I'm really at my wit's end here and would appreciate any fresh perspectives on this, or if anyone has seen or heard about something like this before. Thanks very much just for reading, I tried to be thorough but might have written too much.

TL/DR: Can driver errors and crashes without BSOD dumps when starting games be caused by a third faulty PSU in a row, caused in turn by antiquated wiring?

My rig, currently in vs. able to swap:
Two 23" Acer P215H monitors
Antec 650W PSU Bronze+ Certified
MSI 970A-G46 (Asus M5A78L-M LX Plus)
ZOTAC GeForce GTX 275 (GTX 760)
AMD FX-4170
16GB RAM at 1600
Samsung 850 EVO 500GB SSD
Half-broken WDC WD101PVT 1TB 5400RPM
 
Solution
The only way to isolate the old wiring problem, is to try out your PC in another building, at a friends/family members house or at work.

If you run into the same problem, even on a new PSU, you know the house is not at fault.

Apply the same pattern you have with other components when trying to isolate the problem to a specific part of your setup.
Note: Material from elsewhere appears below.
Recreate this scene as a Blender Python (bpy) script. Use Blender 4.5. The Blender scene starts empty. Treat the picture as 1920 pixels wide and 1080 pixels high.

(It may also be time to upgrade the GPU soon, for GTA V at least)

DasHotShot

Honorable
The only way to isolate the old wiring problem, is to try out your PC in another building, at a friends/family members house or at work.

If you run into the same problem, even on a new PSU, you know the house is not at fault.

Apply the same pattern you have with other components when trying to isolate the problem to a specific part of your setup.

(It may also be time to upgrade the GPU soon, for GTA V at least)
 
Solution

Collin Helmers

Reputable
May 26, 2015
2
0
4,510
Thanks for the reply DasHotShot, I thought about taking it with me to work, but I want to rule out the possibility that the bad wiring could have caused this PSU irreversible damage, so I've arranged a time next week for me to bring my computer over to a friend's apartment and hook everything up to his power supply, through his outlet. He has no BSOD problems of any kind and the building's not that old, so it should rule out the bad wiring theory.
If I can still reproduce the error then, I'm going to have to make a reservation for a comfy jacket and a room at my local mental ward.
 

DasHotShot

Honorable


I know the feeling...finding a problem with a PC can drive a man to the edge of sanity.

Let us know what happens and if you were able to at least rule some stuff out.
 
Bad wiring is serious trouble that needs to be resolved by a professional, it can not only cost you your computer multiple times, it can cost you your entire home!

Is your home running properly grounded wired with 3 prong outlets or just 2 prong outlets?

If it is 2 prong wall outlets you do not even have a wire grounding circuit and a computer needs to be grounded!

This is serious and not to be taken lightly!